The judgment of the district court is affirmed.3

1. The record does not show whether the district court granted Desouza's application to proceed in forma pauperis in seeking the transcripts. In light of other information contained in the record, however, we may assume either that the court granted her IFP application or that it would have done so.

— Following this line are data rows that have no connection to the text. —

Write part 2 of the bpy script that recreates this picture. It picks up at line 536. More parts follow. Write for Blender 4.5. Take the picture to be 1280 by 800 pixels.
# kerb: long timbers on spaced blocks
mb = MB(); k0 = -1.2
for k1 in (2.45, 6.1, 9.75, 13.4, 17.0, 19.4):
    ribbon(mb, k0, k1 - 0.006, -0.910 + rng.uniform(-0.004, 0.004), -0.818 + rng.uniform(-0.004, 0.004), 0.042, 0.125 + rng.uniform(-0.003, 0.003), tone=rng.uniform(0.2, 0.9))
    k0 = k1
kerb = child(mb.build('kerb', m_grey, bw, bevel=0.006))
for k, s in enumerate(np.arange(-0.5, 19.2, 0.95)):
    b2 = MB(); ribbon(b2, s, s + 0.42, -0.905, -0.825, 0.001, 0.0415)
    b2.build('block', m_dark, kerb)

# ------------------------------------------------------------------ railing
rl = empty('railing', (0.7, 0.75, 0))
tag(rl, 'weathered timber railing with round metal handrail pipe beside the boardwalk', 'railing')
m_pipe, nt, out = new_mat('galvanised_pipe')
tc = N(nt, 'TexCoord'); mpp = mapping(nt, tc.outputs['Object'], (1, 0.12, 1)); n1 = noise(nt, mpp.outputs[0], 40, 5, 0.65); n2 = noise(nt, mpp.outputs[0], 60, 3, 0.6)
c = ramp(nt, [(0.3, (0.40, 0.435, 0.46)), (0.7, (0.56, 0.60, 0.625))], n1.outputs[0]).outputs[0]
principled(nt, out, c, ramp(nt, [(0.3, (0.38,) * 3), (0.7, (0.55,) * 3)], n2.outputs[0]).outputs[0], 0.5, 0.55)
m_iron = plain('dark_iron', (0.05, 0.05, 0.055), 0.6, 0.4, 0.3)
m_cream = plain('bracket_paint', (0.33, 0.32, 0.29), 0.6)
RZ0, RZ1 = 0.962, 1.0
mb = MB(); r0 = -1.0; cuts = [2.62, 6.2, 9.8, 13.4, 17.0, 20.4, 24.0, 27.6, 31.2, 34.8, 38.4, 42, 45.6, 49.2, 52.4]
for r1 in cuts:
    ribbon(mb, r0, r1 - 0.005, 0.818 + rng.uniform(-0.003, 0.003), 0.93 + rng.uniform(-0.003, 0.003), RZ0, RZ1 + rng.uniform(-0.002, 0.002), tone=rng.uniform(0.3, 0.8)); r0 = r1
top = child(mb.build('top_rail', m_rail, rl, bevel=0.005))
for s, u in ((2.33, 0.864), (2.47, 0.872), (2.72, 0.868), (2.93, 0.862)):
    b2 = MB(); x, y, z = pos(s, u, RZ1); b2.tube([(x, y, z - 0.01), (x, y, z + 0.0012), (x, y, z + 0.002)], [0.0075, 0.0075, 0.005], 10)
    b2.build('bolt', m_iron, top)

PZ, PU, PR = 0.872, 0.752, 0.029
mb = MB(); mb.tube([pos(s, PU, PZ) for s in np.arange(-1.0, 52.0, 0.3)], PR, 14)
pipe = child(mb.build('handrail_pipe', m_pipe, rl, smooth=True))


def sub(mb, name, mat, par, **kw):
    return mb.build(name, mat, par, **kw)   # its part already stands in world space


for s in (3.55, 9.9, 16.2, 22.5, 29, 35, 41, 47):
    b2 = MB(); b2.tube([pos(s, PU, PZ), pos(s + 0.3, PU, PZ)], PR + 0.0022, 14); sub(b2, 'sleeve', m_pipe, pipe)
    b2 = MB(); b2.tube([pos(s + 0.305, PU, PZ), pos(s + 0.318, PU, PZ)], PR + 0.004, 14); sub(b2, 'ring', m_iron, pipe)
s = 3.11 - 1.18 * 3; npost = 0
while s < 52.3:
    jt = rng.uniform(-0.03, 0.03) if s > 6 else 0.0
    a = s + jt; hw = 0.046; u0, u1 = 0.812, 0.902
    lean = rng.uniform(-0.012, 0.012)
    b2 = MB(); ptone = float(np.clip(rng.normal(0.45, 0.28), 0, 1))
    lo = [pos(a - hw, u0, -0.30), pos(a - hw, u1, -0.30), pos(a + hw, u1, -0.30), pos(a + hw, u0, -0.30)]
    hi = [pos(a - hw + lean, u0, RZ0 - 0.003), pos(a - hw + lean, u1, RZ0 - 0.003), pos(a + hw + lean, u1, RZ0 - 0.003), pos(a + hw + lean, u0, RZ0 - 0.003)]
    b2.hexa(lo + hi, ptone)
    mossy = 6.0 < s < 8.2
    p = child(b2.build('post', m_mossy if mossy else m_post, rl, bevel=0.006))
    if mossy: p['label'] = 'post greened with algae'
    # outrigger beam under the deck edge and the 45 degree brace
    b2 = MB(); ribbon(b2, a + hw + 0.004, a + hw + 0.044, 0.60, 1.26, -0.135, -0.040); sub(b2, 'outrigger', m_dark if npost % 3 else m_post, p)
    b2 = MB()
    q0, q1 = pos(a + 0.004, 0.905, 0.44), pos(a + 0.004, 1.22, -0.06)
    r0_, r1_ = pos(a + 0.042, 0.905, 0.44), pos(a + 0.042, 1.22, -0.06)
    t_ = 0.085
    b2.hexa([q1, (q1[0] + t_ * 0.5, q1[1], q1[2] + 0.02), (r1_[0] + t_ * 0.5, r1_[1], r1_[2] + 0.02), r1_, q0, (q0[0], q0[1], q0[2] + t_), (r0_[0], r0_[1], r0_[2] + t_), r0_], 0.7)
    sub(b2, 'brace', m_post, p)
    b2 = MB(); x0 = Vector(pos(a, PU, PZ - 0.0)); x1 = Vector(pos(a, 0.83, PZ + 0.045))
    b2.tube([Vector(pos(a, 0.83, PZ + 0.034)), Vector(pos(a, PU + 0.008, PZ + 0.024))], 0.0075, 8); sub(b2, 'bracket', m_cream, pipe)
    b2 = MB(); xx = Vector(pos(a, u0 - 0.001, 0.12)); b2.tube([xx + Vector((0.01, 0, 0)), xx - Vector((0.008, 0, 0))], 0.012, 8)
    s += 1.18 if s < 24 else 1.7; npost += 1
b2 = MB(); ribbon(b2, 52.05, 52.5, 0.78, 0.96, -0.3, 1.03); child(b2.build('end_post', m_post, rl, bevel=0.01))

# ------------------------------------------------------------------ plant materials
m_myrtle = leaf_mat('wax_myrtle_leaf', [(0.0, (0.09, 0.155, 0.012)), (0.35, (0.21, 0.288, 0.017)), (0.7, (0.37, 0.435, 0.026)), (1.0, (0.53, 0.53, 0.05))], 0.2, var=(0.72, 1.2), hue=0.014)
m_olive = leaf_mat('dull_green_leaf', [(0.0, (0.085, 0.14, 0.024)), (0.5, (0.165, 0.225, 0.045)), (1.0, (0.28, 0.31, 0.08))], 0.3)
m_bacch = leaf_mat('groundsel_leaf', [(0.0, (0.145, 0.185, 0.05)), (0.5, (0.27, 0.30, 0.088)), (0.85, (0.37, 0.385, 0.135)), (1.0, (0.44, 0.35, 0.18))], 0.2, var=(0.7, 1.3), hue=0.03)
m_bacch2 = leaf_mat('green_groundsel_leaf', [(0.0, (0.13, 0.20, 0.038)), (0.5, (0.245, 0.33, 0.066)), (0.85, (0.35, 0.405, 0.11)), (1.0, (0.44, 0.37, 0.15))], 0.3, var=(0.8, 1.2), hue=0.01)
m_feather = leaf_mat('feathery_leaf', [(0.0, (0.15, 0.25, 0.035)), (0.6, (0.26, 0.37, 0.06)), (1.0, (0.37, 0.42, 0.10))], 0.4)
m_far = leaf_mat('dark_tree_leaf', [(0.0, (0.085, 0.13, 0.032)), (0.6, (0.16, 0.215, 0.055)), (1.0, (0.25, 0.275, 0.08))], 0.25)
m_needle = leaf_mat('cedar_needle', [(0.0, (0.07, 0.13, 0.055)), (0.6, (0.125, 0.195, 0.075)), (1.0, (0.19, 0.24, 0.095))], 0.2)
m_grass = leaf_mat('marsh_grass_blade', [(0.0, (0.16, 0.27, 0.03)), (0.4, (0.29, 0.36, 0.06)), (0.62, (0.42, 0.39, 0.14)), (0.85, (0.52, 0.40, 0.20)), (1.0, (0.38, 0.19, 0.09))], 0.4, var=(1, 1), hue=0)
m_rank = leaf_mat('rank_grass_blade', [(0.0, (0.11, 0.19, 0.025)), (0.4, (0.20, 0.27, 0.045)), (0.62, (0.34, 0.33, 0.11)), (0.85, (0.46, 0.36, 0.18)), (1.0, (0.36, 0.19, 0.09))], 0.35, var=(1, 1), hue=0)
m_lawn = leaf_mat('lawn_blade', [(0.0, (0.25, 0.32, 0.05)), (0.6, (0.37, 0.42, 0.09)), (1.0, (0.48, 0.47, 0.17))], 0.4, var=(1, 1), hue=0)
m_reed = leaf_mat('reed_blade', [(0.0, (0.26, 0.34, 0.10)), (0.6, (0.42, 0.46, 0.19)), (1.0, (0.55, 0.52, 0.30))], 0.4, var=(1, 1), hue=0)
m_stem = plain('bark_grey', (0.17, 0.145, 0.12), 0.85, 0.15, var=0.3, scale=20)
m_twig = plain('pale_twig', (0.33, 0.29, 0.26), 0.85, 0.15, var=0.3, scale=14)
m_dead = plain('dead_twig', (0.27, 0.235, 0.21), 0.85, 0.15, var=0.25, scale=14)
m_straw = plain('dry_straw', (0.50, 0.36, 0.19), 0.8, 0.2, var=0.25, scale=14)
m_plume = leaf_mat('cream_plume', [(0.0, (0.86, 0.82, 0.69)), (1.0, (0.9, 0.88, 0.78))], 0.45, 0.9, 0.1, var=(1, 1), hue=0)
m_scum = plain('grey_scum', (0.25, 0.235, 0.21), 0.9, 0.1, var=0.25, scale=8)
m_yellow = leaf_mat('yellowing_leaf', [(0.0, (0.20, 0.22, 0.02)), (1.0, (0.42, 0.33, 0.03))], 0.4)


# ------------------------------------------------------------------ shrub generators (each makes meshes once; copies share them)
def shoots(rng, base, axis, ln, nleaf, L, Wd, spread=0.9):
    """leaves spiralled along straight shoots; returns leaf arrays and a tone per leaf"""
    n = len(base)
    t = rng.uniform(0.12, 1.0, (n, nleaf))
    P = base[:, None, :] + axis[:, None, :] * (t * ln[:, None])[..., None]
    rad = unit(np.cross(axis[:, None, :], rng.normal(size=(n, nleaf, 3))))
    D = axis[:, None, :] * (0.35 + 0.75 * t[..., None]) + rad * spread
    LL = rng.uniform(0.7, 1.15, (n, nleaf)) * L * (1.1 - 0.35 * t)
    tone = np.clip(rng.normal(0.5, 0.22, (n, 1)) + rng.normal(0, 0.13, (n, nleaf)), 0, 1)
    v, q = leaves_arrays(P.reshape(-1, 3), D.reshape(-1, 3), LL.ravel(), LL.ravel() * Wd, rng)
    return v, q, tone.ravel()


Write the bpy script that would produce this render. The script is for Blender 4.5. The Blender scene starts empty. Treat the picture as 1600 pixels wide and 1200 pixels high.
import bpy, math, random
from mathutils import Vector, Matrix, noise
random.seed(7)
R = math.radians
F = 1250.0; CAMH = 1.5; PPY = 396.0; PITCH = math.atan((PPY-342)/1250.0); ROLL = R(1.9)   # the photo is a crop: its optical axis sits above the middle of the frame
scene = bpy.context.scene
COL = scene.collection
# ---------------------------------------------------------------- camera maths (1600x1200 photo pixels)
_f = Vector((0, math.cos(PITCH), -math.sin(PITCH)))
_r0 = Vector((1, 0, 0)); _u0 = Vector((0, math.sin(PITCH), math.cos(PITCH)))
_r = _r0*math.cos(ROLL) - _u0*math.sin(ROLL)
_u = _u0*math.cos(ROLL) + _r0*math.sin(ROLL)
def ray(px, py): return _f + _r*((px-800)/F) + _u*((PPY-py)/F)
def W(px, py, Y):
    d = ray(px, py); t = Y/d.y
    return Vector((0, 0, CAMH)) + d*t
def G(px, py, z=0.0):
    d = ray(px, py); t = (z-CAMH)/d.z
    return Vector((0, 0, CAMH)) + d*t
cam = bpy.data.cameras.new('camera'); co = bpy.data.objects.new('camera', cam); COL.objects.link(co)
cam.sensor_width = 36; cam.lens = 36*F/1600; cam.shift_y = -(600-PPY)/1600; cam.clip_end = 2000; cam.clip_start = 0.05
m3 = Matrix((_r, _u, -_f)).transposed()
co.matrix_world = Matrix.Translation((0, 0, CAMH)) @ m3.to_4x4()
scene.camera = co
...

2. Because Desouza failed to make any showing that her section 2255 motion would not be frivolous or that the requested transcripts would be necessary to decide her motion, we need not decide whether she should have brought her section 2255 motion before seeking to obtain the transcripts. See Sistrunk, 992 F.2d at 259 (citing cases which have held that the actual filing of the habeas petition is a necessary prerequisite to seeking free transcripts under section 753(f), but not deciding whether to adopt that interpretation in light of petitioner's failure to satisfy the statutory prerequisites); see also United States v. Chambers, 788 F. Supp. 334 (E.D. Mich. 1992) (discussing the conflict on this point among the circuit courts). Similarly, because Desouza seeks the preparation of transcripts and not simply a copy of transcripts already in existence, there is no need to consider whether, not meeting the requirements of section 753(f), she could obtain free transcripts under section 753(b). See Rush v. United States, 559 F.2d 455, 458 (7th Cir. 1977) (reversing the district court's denial of petitioner's motion for free transcripts under section 753(f); because the transcripts were already in existence, the court of appeals held that the petitioners, whose conclusory allegations respecting their section 2255 motion did not meet the requirements of section 753(f), had a right to the transcripts under section 753(b), which provides that "the original records" in the clerk's office must be open to inspection "by any person without charge"). The Rush decision has been criticized. See Sistrunk, 992 F.2d at 260; United States v. Losing, 601 F.2d 351, 352-53 (8th Cir. 1979).

3. Because Desouza has not said what grounds she has for bringing a second section 2255 motion, we cannot say whether her motion would be likely to be dismissed under Rule 9 of the Rules Governing § 2255 Proceedings, given her previous section 2255 motion, as the government argues.